REQUIREMENT
Show every line of the records below that contains the word "this".

Records excerpted from a collection
━━━━━━━━━━━━━━━━━━━━

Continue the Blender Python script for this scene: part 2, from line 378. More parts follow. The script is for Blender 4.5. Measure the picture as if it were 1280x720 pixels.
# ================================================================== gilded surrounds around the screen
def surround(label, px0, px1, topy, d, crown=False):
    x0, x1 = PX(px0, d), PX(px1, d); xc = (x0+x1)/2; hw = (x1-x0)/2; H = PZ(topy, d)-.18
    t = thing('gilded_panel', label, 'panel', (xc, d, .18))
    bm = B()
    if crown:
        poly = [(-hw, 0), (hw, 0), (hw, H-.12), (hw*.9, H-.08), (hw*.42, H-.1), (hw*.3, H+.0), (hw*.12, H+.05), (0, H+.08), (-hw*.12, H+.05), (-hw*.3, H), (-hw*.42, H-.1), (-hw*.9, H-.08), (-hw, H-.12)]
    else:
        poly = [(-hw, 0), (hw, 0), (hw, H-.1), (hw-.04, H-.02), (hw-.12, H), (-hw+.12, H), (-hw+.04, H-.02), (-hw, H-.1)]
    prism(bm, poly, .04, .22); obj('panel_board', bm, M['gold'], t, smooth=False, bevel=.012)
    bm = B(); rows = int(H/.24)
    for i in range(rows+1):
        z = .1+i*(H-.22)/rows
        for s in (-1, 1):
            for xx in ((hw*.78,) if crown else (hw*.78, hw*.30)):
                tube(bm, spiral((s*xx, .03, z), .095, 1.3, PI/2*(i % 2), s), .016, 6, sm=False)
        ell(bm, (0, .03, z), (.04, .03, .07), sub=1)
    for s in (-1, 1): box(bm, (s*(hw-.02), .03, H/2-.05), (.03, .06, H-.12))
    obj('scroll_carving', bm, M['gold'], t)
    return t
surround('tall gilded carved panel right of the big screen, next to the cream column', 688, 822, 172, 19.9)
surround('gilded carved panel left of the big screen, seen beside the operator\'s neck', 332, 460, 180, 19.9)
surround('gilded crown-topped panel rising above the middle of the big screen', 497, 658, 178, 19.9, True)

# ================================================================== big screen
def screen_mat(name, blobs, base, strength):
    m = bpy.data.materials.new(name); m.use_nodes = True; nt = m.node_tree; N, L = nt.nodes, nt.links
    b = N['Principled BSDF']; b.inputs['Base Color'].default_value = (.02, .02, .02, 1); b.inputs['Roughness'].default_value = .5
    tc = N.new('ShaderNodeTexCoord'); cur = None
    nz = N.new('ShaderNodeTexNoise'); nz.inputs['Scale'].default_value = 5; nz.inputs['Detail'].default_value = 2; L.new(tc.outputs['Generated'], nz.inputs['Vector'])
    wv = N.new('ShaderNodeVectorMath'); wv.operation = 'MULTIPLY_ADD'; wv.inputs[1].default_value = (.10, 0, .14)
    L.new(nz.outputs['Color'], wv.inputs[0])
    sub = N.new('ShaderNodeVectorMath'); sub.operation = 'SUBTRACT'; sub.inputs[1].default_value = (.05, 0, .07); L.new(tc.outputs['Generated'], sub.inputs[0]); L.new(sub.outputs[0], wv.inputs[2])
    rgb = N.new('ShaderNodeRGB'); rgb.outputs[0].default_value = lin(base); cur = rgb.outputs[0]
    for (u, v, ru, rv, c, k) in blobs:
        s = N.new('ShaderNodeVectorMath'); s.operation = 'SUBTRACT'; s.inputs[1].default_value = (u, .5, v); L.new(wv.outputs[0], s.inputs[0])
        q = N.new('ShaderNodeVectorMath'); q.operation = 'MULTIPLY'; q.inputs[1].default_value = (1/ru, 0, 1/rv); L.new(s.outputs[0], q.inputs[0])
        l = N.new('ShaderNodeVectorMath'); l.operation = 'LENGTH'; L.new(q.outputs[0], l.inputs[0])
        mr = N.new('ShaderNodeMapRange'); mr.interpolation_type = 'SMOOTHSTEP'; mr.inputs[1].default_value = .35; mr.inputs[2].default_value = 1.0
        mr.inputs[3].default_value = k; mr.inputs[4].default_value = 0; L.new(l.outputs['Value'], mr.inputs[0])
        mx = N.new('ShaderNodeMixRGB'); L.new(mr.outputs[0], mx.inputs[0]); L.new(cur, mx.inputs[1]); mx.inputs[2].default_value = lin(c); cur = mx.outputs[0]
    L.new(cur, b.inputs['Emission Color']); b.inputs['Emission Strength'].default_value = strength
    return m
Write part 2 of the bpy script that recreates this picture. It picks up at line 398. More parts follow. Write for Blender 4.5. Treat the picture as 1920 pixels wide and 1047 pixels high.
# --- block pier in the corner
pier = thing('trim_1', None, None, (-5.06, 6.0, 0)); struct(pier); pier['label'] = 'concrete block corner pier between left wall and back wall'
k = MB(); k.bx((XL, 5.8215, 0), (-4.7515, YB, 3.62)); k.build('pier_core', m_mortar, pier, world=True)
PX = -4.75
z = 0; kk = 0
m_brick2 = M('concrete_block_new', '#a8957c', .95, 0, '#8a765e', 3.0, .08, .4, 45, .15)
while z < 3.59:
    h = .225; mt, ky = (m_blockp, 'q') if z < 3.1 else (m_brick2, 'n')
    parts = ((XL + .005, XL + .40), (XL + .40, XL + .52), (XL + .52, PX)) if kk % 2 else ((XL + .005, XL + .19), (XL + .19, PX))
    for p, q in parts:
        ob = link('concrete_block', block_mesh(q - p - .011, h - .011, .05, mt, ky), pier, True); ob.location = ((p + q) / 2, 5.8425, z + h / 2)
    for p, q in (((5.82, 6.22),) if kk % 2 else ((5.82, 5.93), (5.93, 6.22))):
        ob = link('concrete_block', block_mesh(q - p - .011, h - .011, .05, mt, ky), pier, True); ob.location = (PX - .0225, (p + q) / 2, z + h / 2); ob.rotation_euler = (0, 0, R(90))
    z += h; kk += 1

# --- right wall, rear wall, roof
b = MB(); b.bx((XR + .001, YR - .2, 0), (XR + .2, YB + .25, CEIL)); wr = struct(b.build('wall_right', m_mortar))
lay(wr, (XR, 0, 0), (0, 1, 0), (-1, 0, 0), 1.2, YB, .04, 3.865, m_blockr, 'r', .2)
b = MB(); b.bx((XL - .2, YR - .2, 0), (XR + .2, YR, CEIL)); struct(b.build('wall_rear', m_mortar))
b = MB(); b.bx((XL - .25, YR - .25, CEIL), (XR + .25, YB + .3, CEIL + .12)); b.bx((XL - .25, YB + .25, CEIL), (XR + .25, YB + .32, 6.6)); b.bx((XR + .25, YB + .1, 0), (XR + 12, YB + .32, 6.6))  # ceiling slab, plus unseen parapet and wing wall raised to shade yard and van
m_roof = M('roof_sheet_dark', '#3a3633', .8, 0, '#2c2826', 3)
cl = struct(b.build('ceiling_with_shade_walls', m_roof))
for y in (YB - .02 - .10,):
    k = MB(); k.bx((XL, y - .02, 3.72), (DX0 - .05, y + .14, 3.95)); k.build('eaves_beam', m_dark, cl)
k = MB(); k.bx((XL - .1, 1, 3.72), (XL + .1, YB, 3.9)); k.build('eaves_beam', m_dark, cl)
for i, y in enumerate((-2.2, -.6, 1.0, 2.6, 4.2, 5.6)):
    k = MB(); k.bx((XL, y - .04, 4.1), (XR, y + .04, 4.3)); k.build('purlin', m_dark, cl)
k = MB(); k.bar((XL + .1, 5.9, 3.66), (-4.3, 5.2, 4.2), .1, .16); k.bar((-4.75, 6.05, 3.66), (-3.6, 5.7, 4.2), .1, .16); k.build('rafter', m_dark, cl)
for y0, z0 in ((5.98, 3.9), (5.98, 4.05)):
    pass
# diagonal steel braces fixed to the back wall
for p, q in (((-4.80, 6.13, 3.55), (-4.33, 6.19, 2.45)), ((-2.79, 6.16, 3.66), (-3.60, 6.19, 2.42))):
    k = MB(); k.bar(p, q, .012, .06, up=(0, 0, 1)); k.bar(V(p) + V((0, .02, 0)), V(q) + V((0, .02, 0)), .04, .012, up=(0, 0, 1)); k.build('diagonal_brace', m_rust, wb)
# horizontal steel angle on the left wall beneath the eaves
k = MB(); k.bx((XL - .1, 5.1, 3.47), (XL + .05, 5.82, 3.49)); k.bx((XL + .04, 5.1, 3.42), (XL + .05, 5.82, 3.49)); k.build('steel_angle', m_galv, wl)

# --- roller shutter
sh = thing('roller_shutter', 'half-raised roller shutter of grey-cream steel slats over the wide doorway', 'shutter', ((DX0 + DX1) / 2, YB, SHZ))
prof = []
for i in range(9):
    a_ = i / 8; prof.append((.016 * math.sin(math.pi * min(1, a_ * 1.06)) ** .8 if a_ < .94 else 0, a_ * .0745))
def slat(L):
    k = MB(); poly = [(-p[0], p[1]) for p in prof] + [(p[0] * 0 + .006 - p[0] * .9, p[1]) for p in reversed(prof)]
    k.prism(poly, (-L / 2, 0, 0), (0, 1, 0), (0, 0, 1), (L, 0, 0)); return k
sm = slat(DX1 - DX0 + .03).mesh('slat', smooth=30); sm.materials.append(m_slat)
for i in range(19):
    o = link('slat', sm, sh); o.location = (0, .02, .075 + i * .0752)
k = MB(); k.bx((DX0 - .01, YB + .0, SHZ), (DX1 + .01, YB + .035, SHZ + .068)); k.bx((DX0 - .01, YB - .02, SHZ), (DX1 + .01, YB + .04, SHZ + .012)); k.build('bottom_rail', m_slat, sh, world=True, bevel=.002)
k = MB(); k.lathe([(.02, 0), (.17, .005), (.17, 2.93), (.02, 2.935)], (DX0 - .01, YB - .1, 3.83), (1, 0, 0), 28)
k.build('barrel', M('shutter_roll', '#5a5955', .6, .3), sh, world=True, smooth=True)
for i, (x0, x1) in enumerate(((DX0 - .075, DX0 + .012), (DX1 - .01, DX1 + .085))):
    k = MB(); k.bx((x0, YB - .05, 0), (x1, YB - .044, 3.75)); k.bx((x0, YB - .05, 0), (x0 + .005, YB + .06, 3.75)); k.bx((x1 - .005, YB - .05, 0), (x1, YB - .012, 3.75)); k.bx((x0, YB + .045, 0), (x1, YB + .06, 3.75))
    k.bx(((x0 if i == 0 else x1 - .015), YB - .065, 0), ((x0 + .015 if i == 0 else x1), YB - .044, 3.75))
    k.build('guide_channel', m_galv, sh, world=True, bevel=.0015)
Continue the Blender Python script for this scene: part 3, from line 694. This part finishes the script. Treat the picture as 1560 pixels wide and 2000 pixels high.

━━━━━━━━━━━━━━━━━━━━

TASK OUTPUT
Continue the Blender Python script for this scene: part 2, from line 378. More parts follow. The script is for Blender 4.5. Measure the picture as if it were 1280x720 pixels.
Write part 2 of the bpy script that recreates this picture. It picks up at line 398. More parts follow. Write for Blender 4.5. Treat the picture as 1920 pixels wide and 1047 pixels high.
Continue the Blender Python script for this scene: part 3, from line 694. This part finishes the script. Treat the picture as 1560 pixels wide and 2000 pixels high.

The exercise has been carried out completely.